Wednesday, November 12, 2014

The Power of the Community

Reading Here Comes Everybody it was often stated that institutions have a “Coasean Ceiling” meaning that an institution can only grow to a certain size before the cost of management becomes prohibitively large. Google is one of the largest public business institutions I am aware of and it doesn’t seem to show signs of slowing.  Shirky explains in chapter ten that large institutions have little room to make innovative discoveries in their fields because the cost of failure is too high. Google is an extremely innovative company, as they have developed many cutting edge technologies.  Google glasses was an ingenious idea which hasn’t necessarily been a huge pay off for them. The self-driven car which they are spending millions of dollars on currently is having some problems getting approved.  It seems like they have had plenty of failure while still being a huge institution and they are thriving financially. Maybe I am missing something; according to Shirky this should not be the case.
In my analysis of Shirky’s observations of traditional institutions in relation to Google, I have not yet taken in to account that Google may not be as traditional of an institution as I first thought. I wonder if Google has enough revenues coming in from their data analysis and search engine advertising to spend outrageous amounts on research and development.

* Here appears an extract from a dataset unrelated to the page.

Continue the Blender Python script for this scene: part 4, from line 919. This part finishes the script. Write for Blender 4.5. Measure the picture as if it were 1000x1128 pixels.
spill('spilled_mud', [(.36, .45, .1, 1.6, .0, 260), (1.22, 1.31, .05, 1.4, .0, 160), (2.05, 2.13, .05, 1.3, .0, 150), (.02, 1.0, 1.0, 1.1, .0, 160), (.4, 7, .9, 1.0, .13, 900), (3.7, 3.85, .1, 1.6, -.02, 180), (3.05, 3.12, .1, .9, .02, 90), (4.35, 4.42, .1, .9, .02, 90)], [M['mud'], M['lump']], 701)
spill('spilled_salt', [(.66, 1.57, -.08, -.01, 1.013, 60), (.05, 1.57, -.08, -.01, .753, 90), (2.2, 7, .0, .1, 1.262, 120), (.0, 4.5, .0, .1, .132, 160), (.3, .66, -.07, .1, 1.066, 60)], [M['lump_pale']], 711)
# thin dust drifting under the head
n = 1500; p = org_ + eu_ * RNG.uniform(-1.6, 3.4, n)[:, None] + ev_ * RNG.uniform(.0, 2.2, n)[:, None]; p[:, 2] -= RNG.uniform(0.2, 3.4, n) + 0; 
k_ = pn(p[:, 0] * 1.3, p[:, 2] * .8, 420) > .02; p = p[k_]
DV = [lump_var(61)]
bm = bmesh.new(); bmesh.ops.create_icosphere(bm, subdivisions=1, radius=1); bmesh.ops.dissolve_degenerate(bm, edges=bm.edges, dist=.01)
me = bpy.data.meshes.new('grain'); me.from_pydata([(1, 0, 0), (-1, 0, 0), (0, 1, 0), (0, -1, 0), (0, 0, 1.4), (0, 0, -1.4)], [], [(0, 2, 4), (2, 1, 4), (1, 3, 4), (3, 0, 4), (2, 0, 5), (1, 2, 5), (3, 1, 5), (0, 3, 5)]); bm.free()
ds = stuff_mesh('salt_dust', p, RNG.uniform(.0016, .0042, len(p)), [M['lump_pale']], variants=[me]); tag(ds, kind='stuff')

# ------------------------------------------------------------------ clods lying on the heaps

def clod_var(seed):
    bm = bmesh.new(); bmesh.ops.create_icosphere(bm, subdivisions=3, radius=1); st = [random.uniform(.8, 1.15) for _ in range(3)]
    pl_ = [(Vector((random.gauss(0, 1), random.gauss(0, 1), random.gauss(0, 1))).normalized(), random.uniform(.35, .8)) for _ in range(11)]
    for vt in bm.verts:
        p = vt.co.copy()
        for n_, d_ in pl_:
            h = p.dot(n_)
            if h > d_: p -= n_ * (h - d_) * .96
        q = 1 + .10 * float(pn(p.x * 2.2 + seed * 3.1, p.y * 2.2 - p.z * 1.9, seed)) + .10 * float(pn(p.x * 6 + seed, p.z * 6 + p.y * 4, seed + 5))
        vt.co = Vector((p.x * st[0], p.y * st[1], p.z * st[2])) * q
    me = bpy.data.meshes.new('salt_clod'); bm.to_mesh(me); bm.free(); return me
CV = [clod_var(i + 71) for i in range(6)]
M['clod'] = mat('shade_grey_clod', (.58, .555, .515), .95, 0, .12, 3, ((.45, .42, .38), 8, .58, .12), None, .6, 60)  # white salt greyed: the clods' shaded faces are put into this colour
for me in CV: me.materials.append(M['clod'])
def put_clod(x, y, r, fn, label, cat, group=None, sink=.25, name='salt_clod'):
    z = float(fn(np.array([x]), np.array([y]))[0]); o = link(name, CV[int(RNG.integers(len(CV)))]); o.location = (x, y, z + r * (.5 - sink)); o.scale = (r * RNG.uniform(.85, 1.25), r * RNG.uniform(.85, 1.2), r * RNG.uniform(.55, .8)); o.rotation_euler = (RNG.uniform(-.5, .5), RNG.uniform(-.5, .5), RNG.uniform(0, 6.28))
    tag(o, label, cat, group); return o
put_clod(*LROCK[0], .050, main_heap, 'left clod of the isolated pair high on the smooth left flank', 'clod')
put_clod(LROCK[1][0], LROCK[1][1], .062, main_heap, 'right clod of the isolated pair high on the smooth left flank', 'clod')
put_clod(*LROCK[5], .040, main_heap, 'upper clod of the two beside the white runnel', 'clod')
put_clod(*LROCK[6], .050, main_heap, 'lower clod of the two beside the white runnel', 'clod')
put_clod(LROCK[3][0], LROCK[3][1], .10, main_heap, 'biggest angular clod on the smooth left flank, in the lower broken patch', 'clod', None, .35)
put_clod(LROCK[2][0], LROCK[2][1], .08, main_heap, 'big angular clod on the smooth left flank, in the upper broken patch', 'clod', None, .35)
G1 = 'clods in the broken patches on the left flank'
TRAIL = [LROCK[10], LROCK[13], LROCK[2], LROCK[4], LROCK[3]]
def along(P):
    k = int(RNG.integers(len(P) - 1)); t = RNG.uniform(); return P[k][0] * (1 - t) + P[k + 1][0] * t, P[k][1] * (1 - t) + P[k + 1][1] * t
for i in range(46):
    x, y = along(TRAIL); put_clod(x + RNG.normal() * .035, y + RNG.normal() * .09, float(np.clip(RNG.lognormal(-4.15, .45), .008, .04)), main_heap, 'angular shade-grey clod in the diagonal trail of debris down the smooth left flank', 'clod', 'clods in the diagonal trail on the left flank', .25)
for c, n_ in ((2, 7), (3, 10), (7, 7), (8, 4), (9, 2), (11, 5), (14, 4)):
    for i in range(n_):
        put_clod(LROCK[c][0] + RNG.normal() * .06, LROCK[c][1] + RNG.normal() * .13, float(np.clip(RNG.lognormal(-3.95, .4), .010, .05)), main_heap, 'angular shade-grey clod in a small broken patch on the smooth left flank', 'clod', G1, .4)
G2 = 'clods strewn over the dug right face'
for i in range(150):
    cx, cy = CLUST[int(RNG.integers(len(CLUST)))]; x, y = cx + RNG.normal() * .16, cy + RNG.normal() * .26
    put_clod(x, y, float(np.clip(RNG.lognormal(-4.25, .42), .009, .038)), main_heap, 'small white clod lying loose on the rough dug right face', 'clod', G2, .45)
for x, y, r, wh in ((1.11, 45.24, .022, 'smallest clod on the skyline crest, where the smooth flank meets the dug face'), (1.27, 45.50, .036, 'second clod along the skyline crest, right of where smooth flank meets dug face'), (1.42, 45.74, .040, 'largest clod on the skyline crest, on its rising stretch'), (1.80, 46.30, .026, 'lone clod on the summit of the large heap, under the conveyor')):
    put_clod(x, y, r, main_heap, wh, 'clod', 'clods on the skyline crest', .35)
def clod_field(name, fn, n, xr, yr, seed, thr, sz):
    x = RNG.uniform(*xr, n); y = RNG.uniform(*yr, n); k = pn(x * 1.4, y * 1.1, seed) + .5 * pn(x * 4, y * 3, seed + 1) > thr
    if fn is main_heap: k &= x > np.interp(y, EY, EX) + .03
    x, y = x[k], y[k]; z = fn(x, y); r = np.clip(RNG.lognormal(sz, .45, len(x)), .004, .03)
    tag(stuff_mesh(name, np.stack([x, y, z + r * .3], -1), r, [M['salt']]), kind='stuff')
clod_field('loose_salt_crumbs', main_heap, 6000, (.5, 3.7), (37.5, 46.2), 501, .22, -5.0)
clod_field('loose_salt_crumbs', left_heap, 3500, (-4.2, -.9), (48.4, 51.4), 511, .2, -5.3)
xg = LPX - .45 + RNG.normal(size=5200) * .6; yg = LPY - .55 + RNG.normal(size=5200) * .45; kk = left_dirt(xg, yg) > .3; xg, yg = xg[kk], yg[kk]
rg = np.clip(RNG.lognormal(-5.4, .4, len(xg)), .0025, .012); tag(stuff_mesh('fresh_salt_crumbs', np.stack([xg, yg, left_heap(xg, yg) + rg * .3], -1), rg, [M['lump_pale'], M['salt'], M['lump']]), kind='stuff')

I have heard that Google uses more of a flat managerial hierarchy. This managing style may cut down on the cost of the institution.
Personally, I found one of the most applicative topics in this book to be that of “publish now filter later.” This has quickly become the way the internet is run. There is so much media being published on a regular basis the only way we can know what content is important is by the filters which we or the community create. I regularly use amazon.com to make purchases; at amazon we find a great example of the need for a community filter. When a user searches for a particular item the results offer hundreds of varieties of that same item. The most reliable way the community has found to filter these items is to submit user reviews. The reviews on any given item are the single most influential factor to a purchasing decision on amazon. It may be observed that many companies, along with amazon itself, offer free products to frequent reviewers in exchange for an honest review of their items. This behavior demonstrates how important reviews have become to amazon. In general the “publish now filter later” principal is beneficial to our online media community for the same reason Shirky gives for open source’s advantage over the traditional institutional development: the cost of failure is free. As an example, it takes no money to post a video to YouTube today, if the community likes your video enough and views it consistently you will be rewarded monetarily. This is good for the community because those “brilliant but erratic” amateurs have a platform to publish their masterpieces.

Very often brilliant ideas are inaccessible to institutions because they are forced to hire the “steady performer” versus the “brilliant but erratic” programmer. This is what the CS department is teaching the students coming through BYU. We are being taught to be the steady performers talked about in the book. It is sort of up to us to have the brilliant ideas but we are taught the skills necessary to get steady jobs in the institutions. As developers going into the technology field it will be necessary to take in to account how new technology changes the ways people interact and think. If we can use the internet to harness the social connectivity it promotes new businesses and idea become possible.